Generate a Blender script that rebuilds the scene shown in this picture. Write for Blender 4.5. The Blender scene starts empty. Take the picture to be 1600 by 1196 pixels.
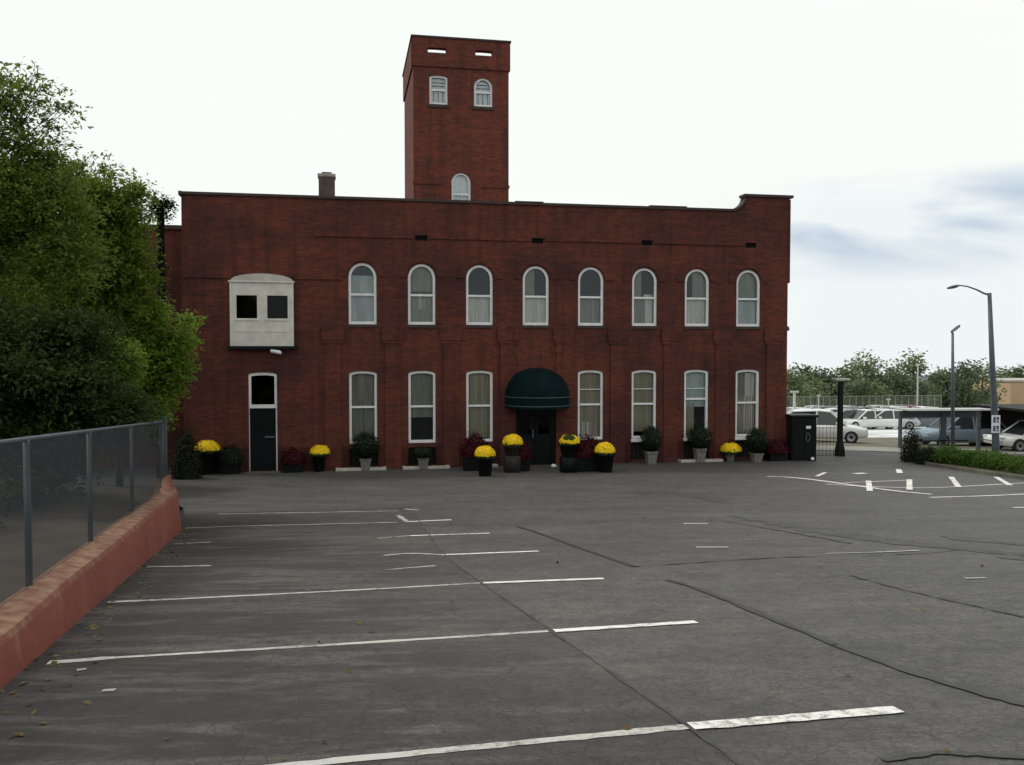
import bpy, math, random
import numpy as np
from mathutils import Vector, Matrix
R = math.radians
rng = np.random.default_rng(7)
random.seed(7)
scene = bpy.context.scene
COL = scene.collection

# ------------------------------------------------------------------ frames
F = 1385.0; EYE = 4.0; PT = math.atan(48/F)
TH = math.atan(1/5.27); CT, ST = math.cos(TH), math.sin(TH)
V0 = 30.5

def sm(t):
    t = max(0.0, min(1.0, t)); return t*t*(3-2*t)
def gz(X, Y):
    """height of the terrain: the lot falls towards the building and levels out in front of it"""
    v = -ST*X + CT*Y; u = CT*X + ST*Y
    v = max(v, -15.0)
    if v < 15: z = -1.6-.103*v
    elif v < 30.5:
        L = 15.5; z0 = -1.6-.103*15; m0 = -.103; z1 = -4.0; m1 = -.02; q = (v-15)/L
        z = (2*q**3-3*q*q+1)*z0+(q**3-2*q*q+q)*L*m0+(-2*q**3+3*q*q)*z1+(q**3-q*q)*L*m1
    else:
        w = v-30.5
        z = -4-.05*min(w, 70)+.3*(1-math.exp(-w/10))
        if w > 70: z -= .028*(w-70)
    d = u-14
    if d > 0: z -= .6*sm(d/20)*sm((v-14)/14)
    return z+EYE
def uv2xy(u, v): return (CT*u-ST*v, ST*u+CT*v)
def ray(x, y):
    a = (x-800)/F; b = (598-y)/F
    return (a, math.cos(PT)+b*math.sin(PT), -math.sin(PT)+b*math.cos(PT))
def at(x, y, Y):
    d = ray(x, y); t = Y/d[1]; return Vector((d[0]*t, Y, EYE+d[2]*t))
def G(x, y):
    """point of the terrain seen at a given spot of the photograph (used once, to survey the site)"""
    d = ray(x, y); lo = t = .5
    while t < 900:
        if EYE+d[2]*t < gz(d[0]*t, d[1]*t): break
        lo = t; t *= 1.02
    hi = t
    for _ in range(40):
        m = (lo+hi)/2
        if EYE+d[2]*m < gz(d[0]*m, d[1]*m): hi = m
        else: lo = m
    return Vector((d[0]*hi, d[1]*hi, EYE+d[2]*hi))
def on(x, y, off=0): return Vector((x, y, gz(x, y)+off))

# ------------------------------------------------------------------ materials
def newmat(name):
    m = bpy.data.materials.new(name); m.use_nodes = True
    nt = m.node_tree; b = nt.nodes['Principled BSDF']; return m, nt, b
def N(nt, t, **k):
    n = nt.nodes.new(t)
    for a, v in k.items(): setattr(n, a, v)
    return n
def L(nt, a, b): nt.links.new(a, b)
def noise(nt, vec, scale, detail=4, rough=.55, dist=0):
    n = N(nt, 'ShaderNodeTexNoise'); n.inputs['Scale'].default_value = scale
    n.inputs['Detail'].default_value = detail; n.inputs['Roughness'].default_value = rough
    n.inputs['Distortion'].default_value = dist
    if vec is not None: L(nt, vec, n.inputs['Vector'])
    return n.outputs['Fac']
def ramp(nt, fac, a, b, c0=(0,0,0,1), c1=(1,1,1,1)):
    r = N(nt, 'ShaderNodeValToRGB'); e = r.color_ramp.elements
    e[0].position = a; e[1].position = b; e[0].color = c0; e[1].color = c1
    L(nt, fac, r.inputs['Fac']); return r.outputs['Color']
def mix(nt, fac, a, b, mode='MIX'):
    m = N(nt, 'ShaderNodeMix', data_type='RGBA', blend_type=mode)
    for s, v in ((m.inputs['Factor'], fac), (m.inputs['A'], a), (m.inputs['B'], b)):
        if isinstance(v, (int, float)): s.default_value = v
        elif isinstance(v, tuple): s.default_value = v if len(v) == 4 else v+(1,)
        else: L(nt, v, s)
    return m.outputs['Result']
def math_(nt, op, a, b=0.0):
    m = N(nt, 'ShaderNodeMath', operation=op)
    for i, v in enumerate((a, b)):
        if isinstance(v, (int, float)): m.inputs[i].default_value = v
        else: L(nt, v, m.inputs[i])
    return m.outputs[0]
def bump(nt, h, b, strength=.3, dist=.02):
    n = N(nt, 'ShaderNodeBump'); n.inputs['Strength'].default_value = strength
    n.inputs['Distance'].default_value = dist
    L(nt, h, n.inputs['Height']); L(nt, n.outputs['Normal'], b.inputs['Normal'])
def objco(nt): return N(nt, 'ShaderNodeTexCoord').outputs['Object']
def mapped(nt, vec, scale):
    m = N(nt, 'ShaderNodeMapping'); m.inputs['Scale'].default_value = scale
    L(nt, vec, m.inputs['Vector']); return m.outputs['Vector']

def simple(name, col, rough=.6, var=.25, scale=6, metal=0, spec=.5, bmp=0):
    m, nt, b = newmat(name)
    co = objco(nt); n = noise(nt, co, scale, 6)
    lo = tuple(c*(1-var) for c in col); hi = tuple(min(1, c*(1+var)) for c in col)
    L(nt, mix(nt, ramp(nt, n, .3, .7), lo, hi), b.inputs['Base Color'])
    b.inputs['Roughness'].default_value = rough; b.inputs['Metallic'].default_value = metal
    b.inputs['Specular IOR Level'].default_value = spec
    if bmp: bump(nt, noise(nt, co, scale*8, 5), b, bmp, .01)
    return m

def brick(name, dark=1.0, soot=.55):
    m, nt, b = newmat(name)
    co = objco(nt)
    sx = N(nt, 'ShaderNodeSeparateXYZ'); L(nt, co, sx.inputs[0])
    h = math_(nt, 'ADD', sx.outputs['X'], sx.outputs['Y'])
    cx = N(nt, 'ShaderNodeCombineXYZ'); L(nt, h, cx.inputs['X']); L(nt, sx.outputs['Z'], cx.inputs['Y'])
    bt = N(nt, 'ShaderNodeTexBrick'); L(nt, cx.outputs[0], bt.inputs['Vector'])
    k = dark
    bt.inputs['Scale'].default_value = 1.0
    bt.inputs['Brick Width'].default_value = .215; bt.inputs['Row Height'].default_value = .07
    bt.inputs['Mortar Size'].default_value = .006; bt.inputs['Bias'].default_value = -.1
    bt.inputs['Color1'].default_value = (.158*k, .041*k, .026*k, 1)
    bt.inputs['Color2'].default_value = (.086*k, .025*k, .020*k, 1)
    bt.inputs['Mortar'].default_value = (.115*k, .052*k, .042*k, 1)
    big = noise(nt, mapped(nt, co, (.33, .33, .42)), 1.0, 7, .62, .5)
    soot_m = ramp(nt, big, .42, .68)
    c = mix(nt, math_(nt, 'MULTIPLY', soot_m, soot), bt.outputs['Color'], (.036*k, .018*k, .0195*k))
    # vertical streaks and lighter bleached bricks
    st = noise(nt, mapped(nt, co, (3.5, 3.5, .25)), 1.0, 5, .6)
    c = mix(nt, math_(nt, 'MULTIPLY', ramp(nt, st, .48, .66), .62), c, (.046*k, .021*k, .018*k))
    pat = noise(nt, mapped(nt, co, (1.1, 1.1, 5.0)), 1.0, 4, .6)
    c = mix(nt, math_(nt, 'MULTIPLY', ramp(nt, pat, .48, .72), .55), c, (.172*k, .042*k, .024*k))
    fine = noise(nt, mapped(nt, co, (4.5, 4.5, 13)), 1.0, 3, .6)
    c = mix(nt, .6, c, mix(nt, fine, (.35, .35, .35), (1.55, 1.55, 1.55)), 'MULTIPLY')
    L(nt, c, b.inputs['Base Color']); b.inputs['Roughness'].default_value = .88
    b.inputs['Specular IOR Level'].default_value = .2
    bump(nt, bt.outputs['Fac'], b, -.35, .012)
    return m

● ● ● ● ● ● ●

Except for the pictures, copy the material above exactly.

Generate a Blender script that rebuilds the scene shown in this picture. Write for Blender 4.5. The Blender scene starts empty. Take the picture to be 1600 by 1196 pixels.
import bpy, math, random
import numpy as np
from mathutils import Vector, Matrix
R = math.radians
rng = np.random.default_rng(7)
random.seed(7)
scene = bpy.context.scene
COL = scene.collection

# ------------------------------------------------------------------ frames
F = 1385.0; EYE = 4.0; PT = math.atan(48/F)
TH = math.atan(1/5.27); CT, ST = math.cos(TH), math.sin(TH)
V0 = 30.5

def sm(t):
    t = max(0.0, min(1.0, t)); return t*t*(3-2*t)
def gz(X, Y):
    """height of the terrain: the lot falls towards the building and levels out in front of it"""
    v = -ST*X + CT*Y; u = CT*X + ST*Y
    v = max(v, -15.0)
    if v < 15: z = -1.6-.103*v
    elif v < 30.5:
        L = 15.5; z0 = -1.6-.103*15; m0 = -.103; z1 = -4.0; m1 = -.02; q = (v-15)/L
        z = (2*q**3-3*q*q+1)*z0+(q**3-2*q*q+q)*L*m0+(-2*q**3+3*q*q)*z1+(q**3-q*q)*L*m1
    else:
        w = v-30.5
        z = -4-.05*min(w, 70)+.3*(1-math.exp(-w/10))
        if w > 70: z -= .028*(w-70)
    d = u-14
    if d > 0: z -= .6*sm(d/20)*sm((v-14)/14)
    return z+EYE
def uv2xy(u, v): return (CT*u-ST*v, ST*u+CT*v)
def ray(x, y):
    a = (x-800)/F; b = (598-y)/F
    return (a, math.cos(PT)+b*math.sin(PT), -math.sin(PT)+b*math.cos(PT))
def at(x, y, Y):
    d = ray(x, y); t = Y/d[1]; return Vector((d[0]*t, Y, EYE+d[2]*t))
def G(x, y):
    """point of the terrain seen at a given spot of the photograph (used once, to survey the site)"""
    d = ray(x, y); lo = t = .5
    while t < 900:
        if EYE+d[2]*t < gz(d[0]*t, d[1]*t): break
        lo = t; t *= 1.02
    hi = t
    for _ in range(40):
        m = (lo+hi)/2
        if EYE+d[2]*m < gz(d[0]*m, d[1]*m): hi = m
        else: lo = m
    return Vector((d[0]*hi, d[1]*hi, EYE+d[2]*hi))
def on(x, y, off=0): return Vector((x, y, gz(x, y)+off))

# ------------------------------------------------------------------ materials
def newmat(name):
    m = bpy.data.materials.new(name); m.use_nodes = True
    nt = m.node_tree; b = nt.nodes['Principled BSDF']; return m, nt, b
def N(nt, t, **k):
    n = nt.nodes.new(t)
    for a, v in k.items(): setattr(n, a, v)
    return n
def L(nt, a, b): nt.links.new(a, b)
def noise(nt, vec, scale, detail=4, rough=.55, dist=0):
    n = N(nt, 'ShaderNodeTexNoise'); n.inputs['Scale'].default_value = scale
    n.inputs['Detail'].default_value = detail; n.inputs['Roughness'].default_value = rough
    n.inputs['Distortion'].default_value = dist
    if vec is not None: L(nt, vec, n.inputs['Vector'])
    return n.outputs['Fac']
def ramp(nt, fac, a, b, c0=(0,0,0,1), c1=(1,1,1,1)):
    r = N(nt, 'ShaderNodeValToRGB'); e = r.color_ramp.elements
    e[0].position = a; e[1].position = b; e[0].color = c0; e[1].color = c1
    L(nt, fac, r.inputs['Fac']); return r.outputs['Color']
def mix(nt, fac, a, b, mode='MIX'):
    m = N(nt, 'ShaderNodeMix', data_type='RGBA', blend_type=mode)
    for s, v in ((m.inputs['Factor'], fac), (m.inputs['A'], a), (m.inputs['B'], b)):
        if isinstance(v, (int, float)): s.default_value = v
        elif isinstance(v, tuple): s.default_value = v if len(v) == 4 else v+(1,)
        else: L(nt, v, s)
    return m.outputs['Result']
def math_(nt, op, a, b=0.0):
    m = N(nt, 'ShaderNodeMath', operation=op)
    for i, v in enumerate((a, b)):
        if isinstance(v, (int, float)): m.inputs[i].default_value = v
        else: L(nt, v, m.inputs[i])
    return m.outputs[0]
def bump(nt, h, b, strength=.3, dist=.02):
    n = N(nt, 'ShaderNodeBump'); n.inputs['Strength'].default_value = strength
    n.inputs['Distance'].default_value = dist
    L(nt, h, n.inputs['Height']); L(nt, n.outputs['Normal'], b.inputs['Normal'])
def objco(nt): return N(nt, 'ShaderNodeTexCoord').outputs['Object']
def mapped(nt, vec, scale):
    m = N(nt, 'ShaderNodeMapping'); m.inputs['Scale'].default_value = scale
    L(nt, vec, m.inputs['Vector']); return m.outputs['Vector']

def simple(name, col, rough=.6, var=.25, scale=6, metal=0, spec=.5, bmp=0):
    m, nt, b = newmat(name)
    co = objco(nt); n = noise(nt, co, scale, 6)
    lo = tuple(c*(1-var) for c in col); hi = tuple(min(1, c*(1+var)) for c in col)
    L(nt, mix(nt, ramp(nt, n, .3, .7), lo, hi), b.inputs['Base Color'])
    b.inputs['Roughness'].default_value = rough; b.inputs['Metallic'].default_value = metal
    b.inputs['Specular IOR Level'].default_value = spec
    if bmp: bump(nt, noise(nt, co, scale*8, 5), b, bmp, .01)
    return m

def brick(name, dark=1.0, soot=.55):
    m, nt, b = newmat(name)
    co = objco(nt)
    sx = N(nt, 'ShaderNodeSeparateXYZ'); L(nt, co, sx.inputs[0])
    h = math_(nt, 'ADD', sx.outputs['X'], sx.outputs['Y'])
    cx = N(nt, 'ShaderNodeCombineXYZ'); L(nt, h, cx.inputs['X']); L(nt, sx.outputs['Z'], cx.inputs['Y'])
    bt = N(nt, 'ShaderNodeTexBrick'); L(nt, cx.outputs[0], bt.inputs['Vector'])
    k = dark
    bt.inputs['Scale'].default_value = 1.0
    bt.inputs['Brick Width'].default_value = .215; bt.inputs['Row Height'].default_value = .07
    bt.inputs['Mortar Size'].default_value = .006; bt.inputs['Bias'].default_value = -.1
    bt.inputs['Color1'].default_value = (.158*k, .041*k, .026*k, 1)
    bt.inputs['Color2'].default_value = (.086*k, .025*k, .020*k, 1)
    bt.inputs['Mortar'].default_value = (.115*k, .052*k, .042*k, 1)
    big = noise(nt, mapped(nt, co, (.33, .33, .42)), 1.0, 7, .62, .5)
    soot_m = ramp(nt, big, .42, .68)
    c = mix(nt, math_(nt, 'MULTIPLY', soot_m, soot), bt.outputs['Color'], (.036*k, .018*k, .0195*k))
    # vertical streaks and lighter bleached bricks
    st = noise(nt, mapped(nt, co, (3.5, 3.5, .25)), 1.0, 5, .6)
    c = mix(nt, math_(nt, 'MULTIPLY', ramp(nt, st, .48, .66), .62), c, (.046*k, .021*k, .018*k))
    pat = noise(nt, mapped(nt, co, (1.1, 1.1, 5.0)), 1.0, 4, .6)
    c = mix(nt, math_(nt, 'MULTIPLY', ramp(nt, pat, .48, .72), .55), c, (.172*k, .042*k, .024*k))
    fine = noise(nt, mapped(nt, co, (4.5, 4.5, 13)), 1.0, 3, .6)
    c = mix(nt, .6, c, mix(nt, fine, (.35, .35, .35), (1.55, 1.55, 1.55)), 'MULTIPLY')
    L(nt, c, b.inputs['Base Color']); b.inputs['Roughness'].default_value = .88
    b.inputs['Specular IOR Level'].default_value = .2
    bump(nt, bt.outputs['Fac'], b, -.35, .012)
    return m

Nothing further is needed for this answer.